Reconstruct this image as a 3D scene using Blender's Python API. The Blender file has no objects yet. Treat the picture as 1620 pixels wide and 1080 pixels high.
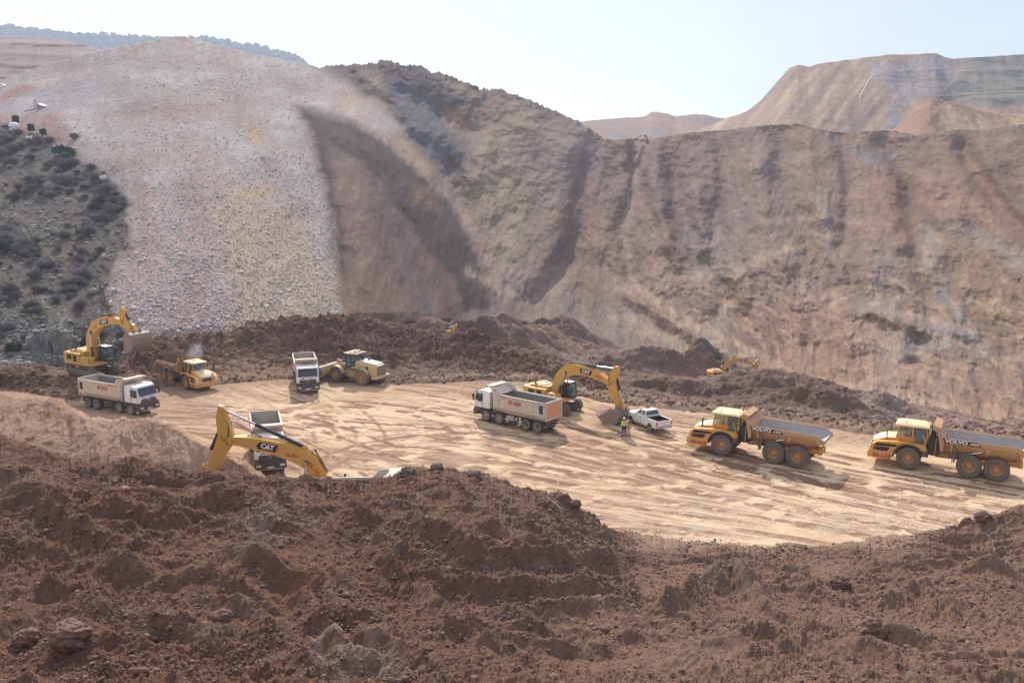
import bpy, bmesh, math, random
import numpy as np
from mathutils import Vector, Matrix
C = bpy.context.scene.collection
R = math.radians
rng = np.random.default_rng(7); random.seed(7)

# ------------------------------------------------------------ camera
CAM_H, PITCH, FPX = 23.5, 10.44, 1400.0
cam = bpy.data.cameras.new('camera'); camo = bpy.data.objects.new('camera', cam); C.objects.link(camo)
camo.location = (0, 0, CAM_H); camo.rotation_euler = (R(90-PITCH), 0, 0)
cam.sensor_width = 36; cam.lens = 36*FPX/1620; cam.clip_start = 0.1; cam.clip_end = 6000
bpy.context.scene.camera = camo
# ------------------------------------------------------------ world, sun, exposure
SUN_EL, SUN_AZ = 37.0, -6.0          # azimuth measured from +Y, positive to the right
w = bpy.data.worlds.new('World'); bpy.context.scene.world = w; w.use_nodes = True
nt = w.node_tree; nt.nodes.clear()
sky = nt.nodes.new('ShaderNodeTexSky'); sky.sky_type = 'NISHITA'; sky.sun_disc = False
sky.sun_elevation = R(SUN_EL); sky.sun_rotation = R(SUN_AZ)
sky.altitude = 1200; sky.air_density = 1.0; sky.dust_density = 1.2; sky.ozone_density = 1.6
bg = nt.nodes.new('ShaderNodeBackground'); bg.inputs[1].default_value = 0.128
wo = nt.nodes.new('ShaderNodeOutputWorld')
# thin high cloud veil, laid out by direction in the sky
tcw = nt.nodes.new('ShaderNodeTexCoord'); mpw = nt.nodes.new('ShaderNodeMapping'); mpw.inputs['Scale'].default_value = (1.0, 1.0, 3.0)
nzw = nt.nodes.new('ShaderNodeTexNoise'); nzw.inputs['Scale'].default_value = 2.2; nzw.inputs['Detail'].default_value = 6
mrw = nt.nodes.new('ShaderNodeMapRange'); mrw.inputs[1].default_value = .42; mrw.inputs[2].default_value = .72; mrw.inputs[3].default_value = .74; mrw.inputs[4].default_value = .95
mxw = nt.nodes.new('ShaderNodeMix'); mxw.data_type = 'RGBA'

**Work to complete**
Skip every picture and return the lines above from the top through the one that contains "rng = np.random.default_rng(7);".

**Full output**
Reconstruct this image as a 3D scene using Blender's Python API. The Blender file has no objects yet. Treat the picture as 1620 pixels wide and 1080 pixels high.
import bpy, bmesh, math, random
import numpy as np
from mathutils import Vector, Matrix
C = bpy.context.scene.collection
R = math.radians
rng = np.random.default_rng(7); random.seed(7)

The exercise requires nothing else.